### Task description:
Retype all of the data. Every line must match exactly.

### Recorded data:
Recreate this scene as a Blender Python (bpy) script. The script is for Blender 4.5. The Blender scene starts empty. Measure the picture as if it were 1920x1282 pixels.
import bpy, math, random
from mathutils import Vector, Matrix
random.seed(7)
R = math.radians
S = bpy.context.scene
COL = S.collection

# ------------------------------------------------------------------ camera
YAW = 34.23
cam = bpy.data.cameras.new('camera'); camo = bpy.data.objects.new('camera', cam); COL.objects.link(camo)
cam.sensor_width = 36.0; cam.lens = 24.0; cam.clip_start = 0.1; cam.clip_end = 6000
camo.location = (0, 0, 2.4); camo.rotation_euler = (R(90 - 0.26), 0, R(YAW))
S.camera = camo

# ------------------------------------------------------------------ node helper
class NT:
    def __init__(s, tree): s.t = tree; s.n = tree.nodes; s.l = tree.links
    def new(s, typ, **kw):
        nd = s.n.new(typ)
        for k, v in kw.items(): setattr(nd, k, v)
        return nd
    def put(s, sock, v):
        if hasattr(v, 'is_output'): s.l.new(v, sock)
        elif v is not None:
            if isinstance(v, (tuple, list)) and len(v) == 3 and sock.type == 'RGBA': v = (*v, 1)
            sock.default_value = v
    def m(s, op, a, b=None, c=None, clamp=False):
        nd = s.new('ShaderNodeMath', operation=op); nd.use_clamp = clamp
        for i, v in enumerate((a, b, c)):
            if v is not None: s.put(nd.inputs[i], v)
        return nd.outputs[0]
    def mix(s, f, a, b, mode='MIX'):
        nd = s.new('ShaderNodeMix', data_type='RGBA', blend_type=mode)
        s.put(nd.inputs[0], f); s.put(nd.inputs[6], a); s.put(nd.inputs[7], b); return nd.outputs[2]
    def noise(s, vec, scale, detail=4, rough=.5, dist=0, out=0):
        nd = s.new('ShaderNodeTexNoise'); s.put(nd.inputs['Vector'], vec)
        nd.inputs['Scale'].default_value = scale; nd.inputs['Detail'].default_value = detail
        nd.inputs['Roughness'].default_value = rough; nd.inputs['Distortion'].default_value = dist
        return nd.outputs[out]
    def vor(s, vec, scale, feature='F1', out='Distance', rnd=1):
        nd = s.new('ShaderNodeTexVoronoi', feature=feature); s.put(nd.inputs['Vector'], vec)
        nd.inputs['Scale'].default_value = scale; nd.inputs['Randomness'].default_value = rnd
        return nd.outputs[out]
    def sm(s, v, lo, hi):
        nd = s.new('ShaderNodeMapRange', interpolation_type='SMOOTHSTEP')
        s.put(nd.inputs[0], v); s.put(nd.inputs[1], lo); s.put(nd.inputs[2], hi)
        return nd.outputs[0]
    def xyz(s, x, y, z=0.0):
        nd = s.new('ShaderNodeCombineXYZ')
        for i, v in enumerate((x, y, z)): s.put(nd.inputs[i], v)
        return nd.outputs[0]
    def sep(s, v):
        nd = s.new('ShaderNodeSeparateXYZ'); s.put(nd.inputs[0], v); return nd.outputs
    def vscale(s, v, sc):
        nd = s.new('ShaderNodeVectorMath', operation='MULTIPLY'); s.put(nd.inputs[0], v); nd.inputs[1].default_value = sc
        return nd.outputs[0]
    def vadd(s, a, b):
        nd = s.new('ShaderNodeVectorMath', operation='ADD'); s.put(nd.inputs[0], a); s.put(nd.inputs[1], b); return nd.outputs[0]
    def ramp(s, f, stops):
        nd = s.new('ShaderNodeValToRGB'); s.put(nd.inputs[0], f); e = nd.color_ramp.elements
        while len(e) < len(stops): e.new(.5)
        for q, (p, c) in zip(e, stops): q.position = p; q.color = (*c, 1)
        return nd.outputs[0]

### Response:
Recreate this scene as a Blender Python (bpy) script. The script is for Blender 4.5. The Blender scene starts empty. Measure the picture as if it were 1920x1282 pixels.
import bpy, math, random
from mathutils import Vector, Matrix
random.seed(7)
R = math.radians
S = bpy.context.scene
COL = S.collection

# ------------------------------------------------------------------ camera
YAW = 34.23
cam = bpy.data.cameras.new('camera'); camo = bpy.data.objects.new('camera', cam); COL.objects.link(camo)
cam.sensor_width = 36.0; cam.lens = 24.0; cam.clip_start = 0.1; cam.clip_end = 6000
camo.location = (0, 0, 2.4); camo.rotation_euler = (R(90 - 0.26), 0, R(YAW))
S.camera = camo

# ------------------------------------------------------------------ node helper
class NT:
    def __init__(s, tree): s.t = tree; s.n = tree.nodes; s.l = tree.links
    def new(s, typ, **kw):
        nd = s.n.new(typ)
        for k, v in kw.items(): setattr(nd, k, v)
        return nd
    def put(s, sock, v):
        if hasattr(v, 'is_output'): s.l.new(v, sock)
        elif v is not None:
            if isinstance(v, (tuple, list)) and len(v) == 3 and sock.type == 'RGBA': v = (*v, 1)
            sock.default_value = v
    def m(s, op, a, b=None, c=None, clamp=False):
        nd = s.new('ShaderNodeMath', operation=op); nd.use_clamp = clamp
        for i, v in enumerate((a, b, c)):
            if v is not None: s.put(nd.inputs[i], v)
        return nd.outputs[0]
    def mix(s, f, a, b, mode='MIX'):
        nd = s.new('ShaderNodeMix', data_type='RGBA', blend_type=mode)
        s.put(nd.inputs[0], f); s.put(nd.inputs[6], a); s.put(nd.inputs[7], b); return nd.outputs[2]
    def noise(s, vec, scale, detail=4, rough=.5, dist=0, out=0):
        nd = s.new('ShaderNodeTexNoise'); s.put(nd.inputs['Vector'], vec)
        nd.inputs['Scale'].default_value = scale; nd.inputs['Detail'].default_value = detail
        nd.inputs['Roughness'].default_value = rough; nd.inputs['Distortion'].default_value = dist
        return nd.outputs[out]
    def vor(s, vec, scale, feature='F1', out='Distance', rnd=1):
        nd = s.new('ShaderNodeTexVoronoi', feature=feature); s.put(nd.inputs['Vector'], vec)
        nd.inputs['Scale'].default_value = scale; nd.inputs['Randomness'].default_value = rnd
        return nd.outputs[out]
    def sm(s, v, lo, hi):
        nd = s.new('ShaderNodeMapRange', interpolation_type='SMOOTHSTEP')
        s.put(nd.inputs[0], v); s.put(nd.inputs[1], lo); s.put(nd.inputs[2], hi)
        return nd.outputs[0]
    def xyz(s, x, y, z=0.0):
        nd = s.new('ShaderNodeCombineXYZ')
        for i, v in enumerate((x, y, z)): s.put(nd.inputs[i], v)
        return nd.outputs[0]
    def sep(s, v):
        nd = s.new('ShaderNodeSeparateXYZ'); s.put(nd.inputs[0], v); return nd.outputs
    def vscale(s, v, sc):
        nd = s.new('ShaderNodeVectorMath', operation='MULTIPLY'); s.put(nd.inputs[0], v); nd.inputs[1].default_value = sc
        return nd.outputs[0]
    def vadd(s, a, b):
        nd = s.new('ShaderNodeVectorMath', operation='ADD'); s.put(nd.inputs[0], a); s.put(nd.inputs[1], b); return nd.outputs[0]
    def ramp(s, f, stops):
        nd = s.new('ShaderNodeValToRGB'); s.put(nd.inputs[0], f); e = nd.color_ramp.elements
        while len(e) < len(stops): e.new(.5)
        for q, (p, c) in zip(e, stops): q.position = p; q.color = (*c, 1)
        return nd.outputs[0]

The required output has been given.